#### Exercise directions
Every line from the start of the entries up to and including the one bearing "branch(z4, pl)" must be printed verbatim, without the pictures.

#### Information supplied
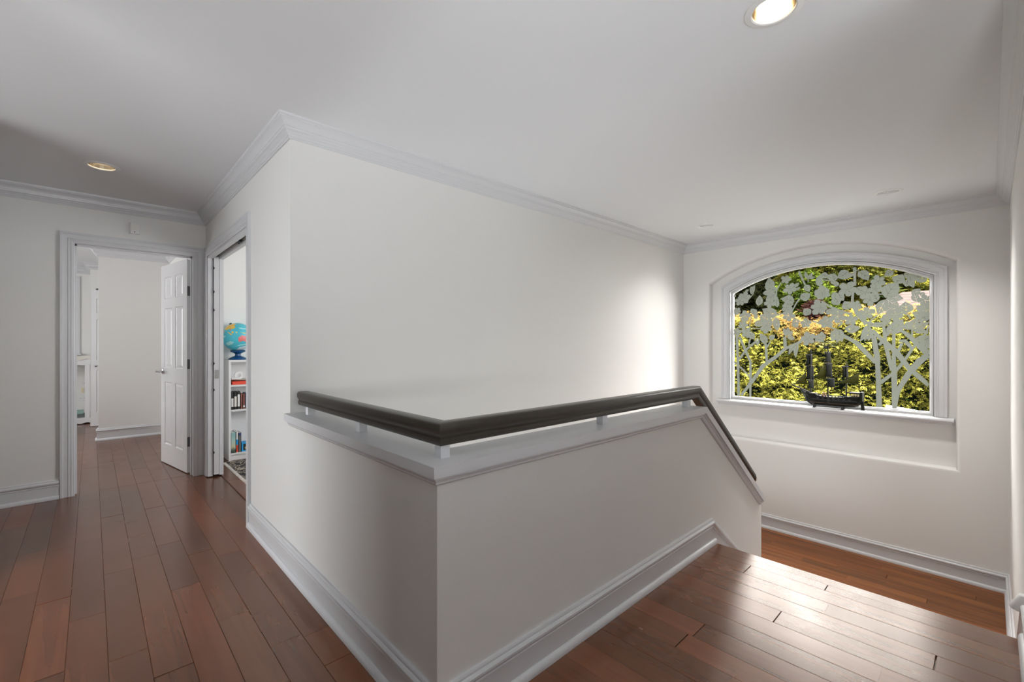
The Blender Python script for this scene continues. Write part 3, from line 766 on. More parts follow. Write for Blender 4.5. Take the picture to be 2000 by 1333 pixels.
for pl in ([(440, 100, 50), (490, 400, 55), (505, 700, 50), (515, 1050, 55)], [(575, 0, 30), (600, 230, 40), (680, 560, 40)], [(705, 50, 30), (705, 400, 35), (710, 600, 50), (715, 1075, 50)],
           [(430, 40, 35), (560, 170, 50), (740, 320, 60), (900, 530, 50), (1170, 760, 45)], [(40, 100, 35), (220, 200, 50), (470, 460, 45)], [(980, 230, 25), (830, 450, 30), (720, 580, 35), (530, 720, 45)],
           [(1170, 350, 60), (1050, 430, 70), (900, 600, 55), (760, 820, 50), (730, 1000, 30)], [(770, 20, 30), (880, 90, 40), (1000, 200, 60), (1180, 370, 70)],
           [(770, 175, 25), (850, 175, 40), (920, 250, 35), (930, 280, 20)], [(810, 200, 30), (770, 300, 30)], [(600, 110, 30), (660, 50, 35), (760, 10, 30)], [(510, 230, 30), (560, 180, 40)], [(1060, 130, 25), (1150, 60, 20)]):
    branch(z5, pl)
for pl in ([(260, 100, 40), (275, 400, 35), (285, 890, 42)], [(295, 120, 35), (370, 290, 35), (440, 450, 35), (437, 900, 28)], [(290, 420, 30), (380, 290, 30), (500, 190, 30)], [(300, 510, 25), (430, 640, 25)], [(215, 440, 20), (270, 490, 20)],
           [(320, 880, 40), (470, 690, 45), (600, 500, 50), (760, 390, 45), (900, 270, 45), (1050, 210, 40), (1200, 110, 30)], [(650, 440, 30), (640, 230, 35), (600, 150, 30)], [(890, 260, 40), (885, 120, 40)], [(415, 240, 15), (430, 150, 15)], [(650, 260, 20), (700, 180, 15)]):
    branch(z4, pl)
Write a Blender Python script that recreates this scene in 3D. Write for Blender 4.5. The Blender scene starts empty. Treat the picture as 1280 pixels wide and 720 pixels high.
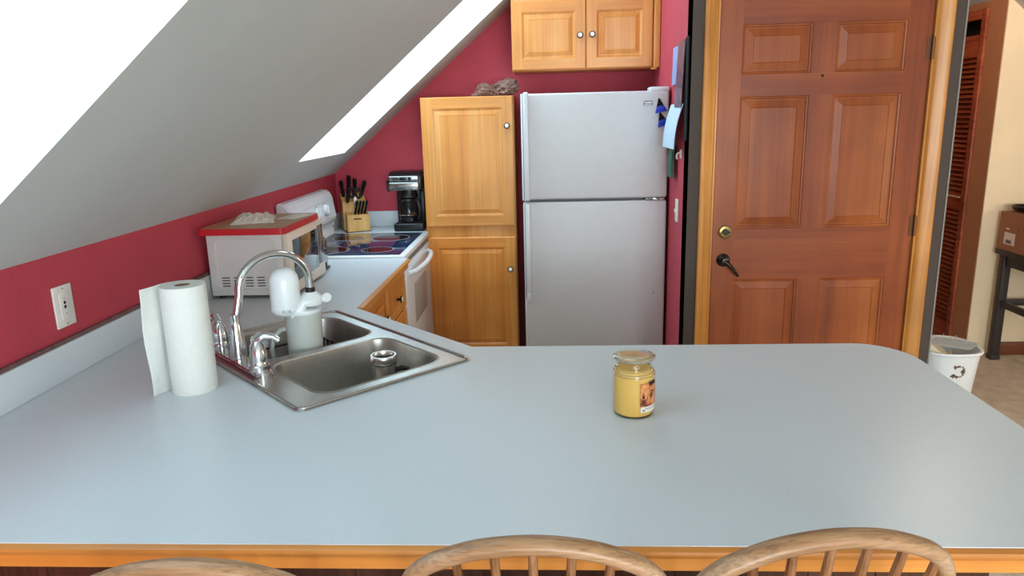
import bpy, bmesh, math, random
from mathutils import Vector, Matrix
from mathutils.geometry import tessellate_polygon
from mathutils import noise as mnoise
random.seed(7)
SC = bpy.context.scene
COL = SC.collection
PI = math.pi

# ------------------------------------------------------------------ camera
F_PX = 914.798
PITCH, YAW, ROLL = 0.23421251, 0.05234044, 0.02530506
def cam_axes():
    cp, sp, cy, sy = math.cos(PITCH), math.sin(PITCH), math.cos(YAW), math.sin(YAW)
    f = Vector((-sy*cp, cy*cp, -sp)); rt = Vector((cy, sy, 0)); dn = f.cross(rt)
    c, s = math.cos(ROLL), math.sin(ROLL)
    return c*rt + s*dn, -s*rt + c*dn, f
rt, dn, fw = cam_axes()
cd = bpy.data.cameras.new('camera'); cam = bpy.data.objects.new('camera', cd); COL.objects.link(cam)
m3 = Matrix((rt, -dn, -fw)).transposed()
cam.matrix_world = Matrix.Translation((0, 0, 1.65)) @ m3.to_4x4()
cd.sensor_width = 36; cd.lens = F_PX/1280*36; cd.clip_start = 0.02
SC.camera = cam
SC.view_settings.view_transform = 'Standard'; SC.view_settings.look = 'None'
SC.view_settings.gamma = 1; SC.view_settings.use_curve_mapping = False
SC.view_settings.exposure = 0.0

# ------------------------------------------------------------------ world and lights
w = bpy.data.worlds.new('sky'); SC.world = w; w.use_nodes = True
bg = w.node_tree.nodes['Background']; bg.inputs[0].default_value = (0.72, 0.90, 1.0, 1); bg.inputs[1].default_value = 1.1

def area(name, loc, size, size_y, target, color, power, spread=PI):
    l = bpy.data.lights.new(name, 'AREA'); l.shape = 'RECTANGLE'; l.size = size; l.size_y = size_y
    l.color = color; l.energy = power; l.spread = spread
    o = bpy.data.objects.new(name, l); COL.objects.link(o); o.location = loc
    d = Vector(target) - Vector(loc)
    o.rotation_euler = d.to_track_quat('-Z', 'Y').to_euler()
    return o
S_SL = 0.855                                  # slope of the left half of the roof
NL = Vector((-S_SL, 0, 1)).normalized()       # its outward normal
def roof(X): return 1.28 + S_SL*(X + 1.45)
# daylight above each skylight, and at unseen rear and side windows added for brightness
area('added_rear_daylight', (1.2, -3.75, 1.6), 4.4, 2.4, (0.8, 2.0, 1.15), (0.88, 0.94, 1.0), 570)  # light of unseen windows, put in to brighten the room
def skylight_light(name, y0, y1, x0, x1, power):
    xc, yc = (x0+x1)/2, (y0+y1)/2
    p = Vector((xc, yc, roof(xc))) + NL*0.42
    o = area(name, p, y1-y0, (x1-x0)*1.3, p - NL, (0.64, 0.86, 1.0), power)
    ax = Vector((1, 0, S_SL)).normalized()
    o.rotation_euler = Matrix((Vector((0, 1, 0)), NL.cross(Vector((0, 1, 0))), NL)).transposed().to_euler()
    return o
SK = [(0.35, 1.57, -1.27, -0.28), (3.72, 4.60, -1.27, 0.35)]
skylight_light('daylight_near_skylight', *SK[0], 9.5)
skylight_light('daylight_far_skylight', *SK[1], 37)
area('added_side_daylight', (3.95, 2.2, 1.35), 1.0, 0.8, (2.95, 4.8, 1.2), (1.0, 0.80, 0.58), 40)  # warm light of an unseen window, added to brighten the next room

pl = bpy.data.lights.new('added_hall_light', 'POINT'); pl.energy = 26; pl.color = (1.0, 0.84, 0.66); pl.shadow_soft_size = 0.12  # added point light without a fixture, lifts the dark closet wall
po = bpy.data.objects.new('added_hall_light', pl); COL.objects.link(po); po.location = (2.12, 3.95, 2.62)

kl = bpy.data.lights.new('added_kitchen_light', 'POINT'); kl.energy = 7; kl.color = (1.0, 0.96, 0.90); kl.shadow_soft_size = 0.22  # added point light, no lamp built; brightens fridge and cabinet fronts
ko = bpy.data.objects.new('added_kitchen_light', kl); COL.objects.link(ko); ko.location = (0.15, 2.75, 2.40)

# ------------------------------------------------------------------ materials
def srgb(h):
    h = h.lstrip('#'); v = [int(h[i:i+2], 16)/255 for i in (0, 2, 4)]
    return tuple((c/12.92 if c <= 0.04045 else ((c+0.055)/1.055)**2.4) for c in v) + (1,)
def base_mat(name):
    m = bpy.data.materials.new(name); m.use_nodes = True
    return m, m.node_tree.nodes, m.node_tree.links, m.node_tree.nodes['Principled BSDF']
def mat(name, col, rough=0.5, metal=0.0, var=0.04, scale=30, bump=0.0, bscale=200, coat=0.0, trans=0.0, ior=1.45, emis=None, spec=None):
    m, N, L, P = base_mat(name); c = srgb(col)
    tc = N.new('ShaderNodeTexCoord'); nz = N.new('ShaderNodeTexNoise'); nz.inputs['Scale'].default_value = scale
    nz.inputs['Detail'].default_value = 3
    L.new(tc.outputs['Object'], nz.inputs['Vector'])
    cr = N.new('ShaderNodeValToRGB')
    cr.color_ramp.elements[0].position = 0.3; cr.color_ramp.elements[1].position = 0.7
    cr.color_ramp.elements[0].color = tuple(x*(1-var) for x in c[:3]) + (1,)
    cr.color_ramp.elements[1].color = tuple(min(1, x*(1+var)) for x in c[:3]) + (1,)
    L.new(nz.outputs['Fac'], cr.inputs['Fac']); L.new(cr.outputs['Color'], P.inputs['Base Color'])
    P.inputs['Roughness'].default_value = rough; P.inputs['Metallic'].default_value = metal
    P.inputs['Coat Weight'].default_value = coat; P.inputs['Coat Roughness'].default_value = 0.1
    P.inputs['Transmission Weight'].default_value = trans; P.inputs['IOR'].default_value = ior
    if spec is not None: P.inputs['Specular IOR Level'].default_value = spec
    if emis: P.inputs['Emission Color'].default_value = srgb(emis[0]); P.inputs['Emission Strength'].default_value = emis[1]
    if bump:
        n2 = N.new('ShaderNodeTexNoise'); n2.inputs['Scale'].default_value = bscale; n2.inputs['Detail'].default_value = 2
        L.new(tc.outputs['Object'], n2.inputs['Vector'])
        b = N.new('ShaderNodeBump'); b.inputs['Strength'].default_value = bump; b.inputs['Distance'].default_value = 0.004
        L.new(n2.outputs['Fac'], b.inputs['Height']); L.new(b.outputs['Normal'], P.inputs['Normal'])
    return m
def wood(name, dark, mid, light, axis='z', across=18, along=1.2, rough=0.38, fine=0.35, coat=0.25, blotch=0.25):
    m, N, L, P = base_mat(name)
    tc = N.new('ShaderNodeTexCoord'); mp = N.new('ShaderNodeMapping'); L.new(tc.outputs['Object'], mp.inputs['Vector'])
    s = [across]*3; s['xyz'.index(axis)] = along; mp.inputs['Scale'].default_value = s
    n1 = N.new('ShaderNodeTexNoise'); n1.inputs['Scale'].default_value = 1.0; n1.inputs['Detail'].default_value = 5
    n1.inputs['Distortion'].default_value = 0.6; L.new(mp.outputs[0], n1.inputs['Vector'])
    cr = N.new('ShaderNodeValToRGB'); e = cr.color_ramp.elements
    e[0].position = 0.28; e[0].color = srgb(dark); e[1].position = 0.72; e[1].color = srgb(light)
    x = e.new(0.5); x.color = srgb(mid); L.new(n1.outputs['Fac'], cr.inputs['Fac'])
    mp2 = N.new('ShaderNodeMapping'); L.new(tc.outputs['Object'], mp2.inputs['Vector'])
    s2 = [across*9]*3; s2['xyz'.index(axis)] = along*3; mp2.inputs['Scale'].default_value = s2
    n2 = N.new('ShaderNodeTexNoise'); n2.inputs['Scale'].default_value = 1.0; n2.inputs['Detail'].default_value = 3
    L.new(mp2.outputs[0], n2.inputs['Vector'])
    c2 = N.new('ShaderNodeValToRGB'); c2.color_ramp.elements[0].position = 0.35; c2.color_ramp.elements[1].position = 0.55
    c2.color_ramp.elements[0].color = (1-fine, 1-fine, 1-fine, 1); c2.color_ramp.elements[1].color = (1, 1, 1, 1)
    L.new(n2.outputs['Fac'], c2.inputs['Fac'])
    mx = N.new('ShaderNodeMix'); mx.data_type = 'RGBA'; mx.blend_type = 'MULTIPLY'; mx.inputs[0].default_value = 1
    L.new(cr.outputs[0], mx.inputs[6]); L.new(c2.outputs[0], mx.inputs[7])
    n3 = N.new('ShaderNodeTexNoise'); n3.inputs['Scale'].default_value = 2.6; L.new(tc.outputs['Object'], n3.inputs['Vector'])
    c3 = N.new('ShaderNodeValToRGB'); c3.color_ramp.elements[0].position = 0.35; c3.color_ramp.elements[1].position = 0.65
    c3.color_ramp.elements[0].color = (1-blotch, 1-blotch*1.15, 1-blotch*1.3, 1); c3.color_ramp.elements[1].color = (1, 1, 1, 1)
    L.new(n3.outputs['Fac'], c3.inputs['Fac'])
    m2 = N.new('ShaderNodeMix'); m2.data_type = 'RGBA'; m2.blend_type = 'MULTIPLY'; m2.inputs[0].default_value = 1
    L.new(mx.outputs[2], m2.inputs[6]); L.new(c3.outputs[0], m2.inputs[7]); L.new(m2.outputs[2], P.inputs['Base Color'])
    P.inputs['Roughness'].default_value = rough; P.inputs['Coat Weight'].default_value = coat; P.inputs['Coat Roughness'].default_value = 0.25
    P.inputs['Specular IOR Level'].default_value = 0.35
    b = N.new('ShaderNodeBump'); b.inputs['Strength'].default_value = 0.12; b.inputs['Distance'].default_value = 0.001
    L.new(n2.outputs['Fac'], b.inputs['Height']); L.new(b.outputs['Normal'], P.inputs['Normal'])
    return m
def thin_glass(name, tint=(1, 1, 1), r=0.02):
    m, N, L, P = base_mat(name); N.remove(P)
    t = N.new('ShaderNodeBsdfTransparent'); t.inputs[0].default_value = (*tint, 1)
    g = N.new('ShaderNodeBsdfGlossy'); g.inputs['Roughness'].default_value = r
    f = N.new('ShaderNodeLayerWeight'); f.inputs[0].default_value = 0.5
    pw = N.new('ShaderNodeMath'); pw.operation = 'POWER'; pw.inputs[1].default_value = 4.0; L.new(f.outputs['Facing'], pw.inputs[0])
    ma = N.new('ShaderNodeMath'); ma.operation = 'MULTIPLY_ADD'; ma.inputs[1].default_value = 0.6; ma.inputs[2].default_value = 0.03; L.new(pw.outputs[0], ma.inputs[0])
    mx = N.new('ShaderNodeMixShader'); L.new(ma.outputs[0], mx.inputs[0]); L.new(t.outputs[0], mx.inputs[1]); L.new(g.outputs[0], mx.inputs[2])
    L.new(mx.outputs[0], N['Material Output'].inputs[0]); return m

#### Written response
The Blender Python script for this scene continues. Write part 3, from line 766 on. More parts follow. Write for Blender 4.5. Take the picture to be 2000 by 1333 pixels.
for pl in ([(440, 100, 50), (490, 400, 55), (505, 700, 50), (515, 1050, 55)], [(575, 0, 30), (600, 230, 40), (680, 560, 40)], [(705, 50, 30), (705, 400, 35), (710, 600, 50), (715, 1075, 50)],
           [(430, 40, 35), (560, 170, 50), (740, 320, 60), (900, 530, 50), (1170, 760, 45)], [(40, 100, 35), (220, 200, 50), (470, 460, 45)], [(980, 230, 25), (830, 450, 30), (720, 580, 35), (530, 720, 45)],
           [(1170, 350, 60), (1050, 430, 70), (900, 600, 55), (760, 820, 50), (730, 1000, 30)], [(770, 20, 30), (880, 90, 40), (1000, 200, 60), (1180, 370, 70)],
           [(770, 175, 25), (850, 175, 40), (920, 250, 35), (930, 280, 20)], [(810, 200, 30), (770, 300, 30)], [(600, 110, 30), (660, 50, 35), (760, 10, 30)], [(510, 230, 30), (560, 180, 40)], [(1060, 130, 25), (1150, 60, 20)]):
    branch(z5, pl)
for pl in ([(260, 100, 40), (275, 400, 35), (285, 890, 42)], [(295, 120, 35), (370, 290, 35), (440, 450, 35), (437, 900, 28)], [(290, 420, 30), (380, 290, 30), (500, 190, 30)], [(300, 510, 25), (430, 640, 25)], [(215, 440, 20), (270, 490, 20)],
           [(320, 880, 40), (470, 690, 45), (600, 500, 50), (760, 390, 45), (900, 270, 45), (1050, 210, 40), (1200, 110, 30)], [(650, 440, 30), (640, 230, 35), (600, 150, 30)], [(890, 260, 40), (885, 120, 40)], [(415, 240, 15), (430, 150, 15)], [(650, 260, 20), (700, 180, 15)]):
    branch(z4, pl)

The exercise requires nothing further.